The Glacial Hypothesis Appears
It is hardly more than a century since science began to realize that large parts of Europe and North America once were covered with glaciers. The discovery came from attempts to explain certain disturbing things called “erratic blocks.” These were large masses of stone—sometimes weighing as much as 10,000 tons—which had no business being where they were, because the native rock in their neighborhood was entirely different. Some of the erratic blocks, for example, should have been hundreds of miles away. The common explanation was that they were water-borne, perhaps by the biblical flood. An American cotton manufacturer accounted for the wearing away and the scratching of such boulders by supposing that they had been embedded in the lower surfaces of icebergs and then swept scraping across the earth by the tumultuous waters on which the Ark had ridden. In 1802 John Playfair, a professor of mathematics at Edinburgh, ventured the theory that the blocks had been transported by glacial ice.[1] This idea had occurred to a mountaineer named Kuhn in 1787, and Saussure echoed it in 1803; they knew and interpreted correctly the moraines of loose stones and boulders which they saw at the foot and the sides of the glaciers. From 1821 to the middle thirties various French, Swiss, and German scientists—Brard, Venetz, Charpentier, and Schimper—discussed and amplified this idea. Though A. Bernhardi, an obscure German professor of forestry, suggested in 1832 that “the polar ice once reached clear to the southernmost edge of the district which is now covered by those rock remnants,”[2] it was not until 1837 that the glacial theory took definite shape. Then Louis Agassiz, speaking before a Swiss society, launched the glacial hypothesis that there had been a period of great cold just before the advent of recent life. By 1840, when Agassiz published his Studies of the Glaciers, the idea was pretty generally accepted; he had “added the Glacial Epoch to the geological time-table.” The theory has been much amplified since then.

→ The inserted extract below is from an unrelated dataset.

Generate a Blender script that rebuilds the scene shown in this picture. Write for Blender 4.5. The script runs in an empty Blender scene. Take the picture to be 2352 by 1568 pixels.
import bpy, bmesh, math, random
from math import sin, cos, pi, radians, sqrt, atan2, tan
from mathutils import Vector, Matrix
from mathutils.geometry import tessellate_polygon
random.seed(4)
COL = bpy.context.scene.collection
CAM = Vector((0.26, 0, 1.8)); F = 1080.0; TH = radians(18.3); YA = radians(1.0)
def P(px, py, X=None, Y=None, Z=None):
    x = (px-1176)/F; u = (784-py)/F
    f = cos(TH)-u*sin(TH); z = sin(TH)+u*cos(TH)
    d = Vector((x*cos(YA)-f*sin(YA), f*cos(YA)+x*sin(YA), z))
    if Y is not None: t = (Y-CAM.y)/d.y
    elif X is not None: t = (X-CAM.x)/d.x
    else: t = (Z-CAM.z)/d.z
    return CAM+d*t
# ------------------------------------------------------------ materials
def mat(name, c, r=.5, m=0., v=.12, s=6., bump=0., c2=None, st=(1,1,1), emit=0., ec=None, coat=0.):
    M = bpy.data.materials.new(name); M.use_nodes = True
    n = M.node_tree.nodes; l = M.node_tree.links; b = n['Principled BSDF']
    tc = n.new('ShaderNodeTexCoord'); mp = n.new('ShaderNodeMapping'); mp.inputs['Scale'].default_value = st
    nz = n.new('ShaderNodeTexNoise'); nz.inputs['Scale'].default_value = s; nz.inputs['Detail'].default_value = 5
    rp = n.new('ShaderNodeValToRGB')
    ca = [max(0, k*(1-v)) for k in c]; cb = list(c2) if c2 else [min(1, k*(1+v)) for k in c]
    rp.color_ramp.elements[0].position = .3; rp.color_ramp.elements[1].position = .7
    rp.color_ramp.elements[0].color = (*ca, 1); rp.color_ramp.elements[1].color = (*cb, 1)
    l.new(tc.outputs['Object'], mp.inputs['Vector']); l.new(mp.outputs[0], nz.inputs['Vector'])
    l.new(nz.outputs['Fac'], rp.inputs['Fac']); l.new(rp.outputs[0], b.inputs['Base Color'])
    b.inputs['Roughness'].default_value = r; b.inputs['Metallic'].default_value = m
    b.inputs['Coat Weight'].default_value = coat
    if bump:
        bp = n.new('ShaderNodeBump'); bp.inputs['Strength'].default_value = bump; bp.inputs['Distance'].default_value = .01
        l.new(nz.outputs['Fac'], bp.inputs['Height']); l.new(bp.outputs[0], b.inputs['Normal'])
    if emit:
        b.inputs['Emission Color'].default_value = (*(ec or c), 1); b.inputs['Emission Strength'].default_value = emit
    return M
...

Adolphe Morlot, in 1854, discovered fossils of temperate plants between layers of glacial deposits, and advanced the theory that there had been warm periods as well as cold ones during the Great Ice Age. In his “Notice sur le Quaternaire en Suisse” he suggested three separate glaciations with two warm interglacial periods between. In 1874 James Geikie, the geologist of Edinburgh, brought out his The Great Ice Age and Its Relation to the Antiquity of Man, building upon Morlot’s work; and his Prehistoric Europe, in 1881, expanded the glaciations to six. Yet for thirty more years some stubborn scientists still believed in a single glaciation.
It was not until the turn of the century that the work of Albrecht Penck and Eduard Brückner established the history of the Alpine glaciations on a solid scientific foundation that has endured pretty well till today. They found four major glaciations and named them in neat alphabetical order after four Alpine valleys—Günz, Mindel, Riss, and Würm.[3] They divided the Würm glaciation at first into two periods of activity, and later into a number of smaller oscillations toward the end. There has been some controversy over the subdivisions of the Würm, and one to three Danubian glaciers have been suggested hundreds of thousands of years before the Günz; but the general hypothesis brought forward by Agassiz and the amplifications of his successors are now definitely established. With all this goes much knowledge of the ice sheets that covered Scandinavia, northern England, and Germany as far south as Dresden, and North America from ocean to ocean and down to Long Island and the Ohio and Missouri rivers.